Lo habitual, sin embargo, es que ambos aspectos contribuyan a alterar constantemente el equilibrio en la aceptación o rechazo de las expectativas de recepción en la medida en que, en primer lugar, el efecto de habituación es inevitable en cualquier sociedad y, en segundo lugar, debido a que es imposible imaginar una sociedad cuyas circunstancias no sufran en ninguna medida ninguna alteración.

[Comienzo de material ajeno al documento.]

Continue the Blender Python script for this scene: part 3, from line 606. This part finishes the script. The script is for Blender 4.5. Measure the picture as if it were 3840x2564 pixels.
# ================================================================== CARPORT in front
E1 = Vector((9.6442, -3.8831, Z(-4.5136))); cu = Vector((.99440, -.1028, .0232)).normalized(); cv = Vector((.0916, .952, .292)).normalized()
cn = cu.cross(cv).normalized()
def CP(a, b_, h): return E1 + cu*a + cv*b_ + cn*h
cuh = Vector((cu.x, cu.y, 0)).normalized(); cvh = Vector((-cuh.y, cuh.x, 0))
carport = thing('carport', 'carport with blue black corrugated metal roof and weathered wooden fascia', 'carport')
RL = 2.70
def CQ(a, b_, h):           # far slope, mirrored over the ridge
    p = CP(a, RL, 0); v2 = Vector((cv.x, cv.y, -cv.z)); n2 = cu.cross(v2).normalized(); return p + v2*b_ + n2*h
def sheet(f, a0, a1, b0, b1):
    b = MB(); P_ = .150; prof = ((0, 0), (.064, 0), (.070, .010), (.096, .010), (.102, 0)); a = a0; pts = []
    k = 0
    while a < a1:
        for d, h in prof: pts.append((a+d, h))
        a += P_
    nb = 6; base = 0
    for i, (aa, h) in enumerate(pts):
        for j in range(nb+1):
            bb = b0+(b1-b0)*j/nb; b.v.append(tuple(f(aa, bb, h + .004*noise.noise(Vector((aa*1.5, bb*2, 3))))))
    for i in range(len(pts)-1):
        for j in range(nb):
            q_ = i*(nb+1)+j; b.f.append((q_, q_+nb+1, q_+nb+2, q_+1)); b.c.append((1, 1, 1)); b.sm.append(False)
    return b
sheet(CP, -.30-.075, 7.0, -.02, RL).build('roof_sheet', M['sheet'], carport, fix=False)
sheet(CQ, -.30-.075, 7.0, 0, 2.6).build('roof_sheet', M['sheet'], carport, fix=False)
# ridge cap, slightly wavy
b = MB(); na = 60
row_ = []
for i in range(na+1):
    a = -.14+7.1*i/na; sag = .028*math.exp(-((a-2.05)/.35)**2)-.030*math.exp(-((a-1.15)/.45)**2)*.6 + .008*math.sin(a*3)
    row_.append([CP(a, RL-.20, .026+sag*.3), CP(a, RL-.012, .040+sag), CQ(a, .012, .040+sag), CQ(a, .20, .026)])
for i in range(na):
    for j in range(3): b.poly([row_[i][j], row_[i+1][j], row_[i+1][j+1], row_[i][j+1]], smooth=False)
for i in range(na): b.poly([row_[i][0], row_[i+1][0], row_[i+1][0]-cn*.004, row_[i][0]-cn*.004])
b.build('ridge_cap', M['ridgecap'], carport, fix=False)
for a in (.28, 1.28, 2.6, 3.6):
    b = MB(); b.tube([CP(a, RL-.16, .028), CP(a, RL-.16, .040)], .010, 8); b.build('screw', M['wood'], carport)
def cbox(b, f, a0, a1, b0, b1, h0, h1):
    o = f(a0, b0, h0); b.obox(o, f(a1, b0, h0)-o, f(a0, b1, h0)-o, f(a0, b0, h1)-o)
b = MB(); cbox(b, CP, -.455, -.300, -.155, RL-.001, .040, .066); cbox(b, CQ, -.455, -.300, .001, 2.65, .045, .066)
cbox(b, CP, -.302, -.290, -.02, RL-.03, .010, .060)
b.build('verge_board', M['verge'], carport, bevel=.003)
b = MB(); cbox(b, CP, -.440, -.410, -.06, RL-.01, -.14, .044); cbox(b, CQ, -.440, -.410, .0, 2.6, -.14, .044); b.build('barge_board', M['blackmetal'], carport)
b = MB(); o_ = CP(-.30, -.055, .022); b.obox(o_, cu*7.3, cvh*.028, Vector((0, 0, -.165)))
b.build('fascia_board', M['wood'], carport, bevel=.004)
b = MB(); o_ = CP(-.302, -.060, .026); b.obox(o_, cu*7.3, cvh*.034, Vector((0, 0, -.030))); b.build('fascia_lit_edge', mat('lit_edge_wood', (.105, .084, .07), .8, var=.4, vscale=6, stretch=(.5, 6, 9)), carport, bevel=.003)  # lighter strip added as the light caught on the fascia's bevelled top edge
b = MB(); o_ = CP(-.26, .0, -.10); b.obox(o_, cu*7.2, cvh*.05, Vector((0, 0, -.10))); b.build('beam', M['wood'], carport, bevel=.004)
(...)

Recupero por un momento la mirada sobre nuestros teatros y su homogeneidad. Que esta homogeneidad sea producto de una inercia comunicativa no quita que seamos capaces de ir delimitando el efecto y la duración de los impulsos modificadores a corto, medio y largo plazo. Desde el finales del franquismo podríamos ir puntuando momentos específicos que desvían una y otra vez el relato: la aparición de las compañías históricas (60, 70, primeros 80), el establecimiento del primer teatro gestionado por una compañía procedente del teatro independiente (Teatro Libre, 1976), el surgimiento de los teatros públicos (80), las leyes de normalización lingüística (80), el surgimiento de las salas alternativas (finales 80, primeros 90), la Olimpiada Cultural

(1989-1992) , la consolidación del teatro comercial (años 90), la remodelación del panorama teatral después de la inauguración del Teatro Nacional de Cataluña (1997) y el nuevo Lliure de Montjuïc (2001), la gran crisis de 2008... Estos serían algunos de los momentos que nos permitirían analizar esta sopa comunicativa homogénea que define el teatro catalán. Es una sopa hecha no sólo de tendencias, sino también de momentos, de nombres propios, de títulos. De modo que, al final, tendremos que admitir que la la sopa comunicativa se comporta de la misma manera como lo hace la luz, a la vez como onda y como partícula. Como decía el pantocrátor desde el ábside de Sant Climent de Taüll, EGO SUM LUX MUNDI.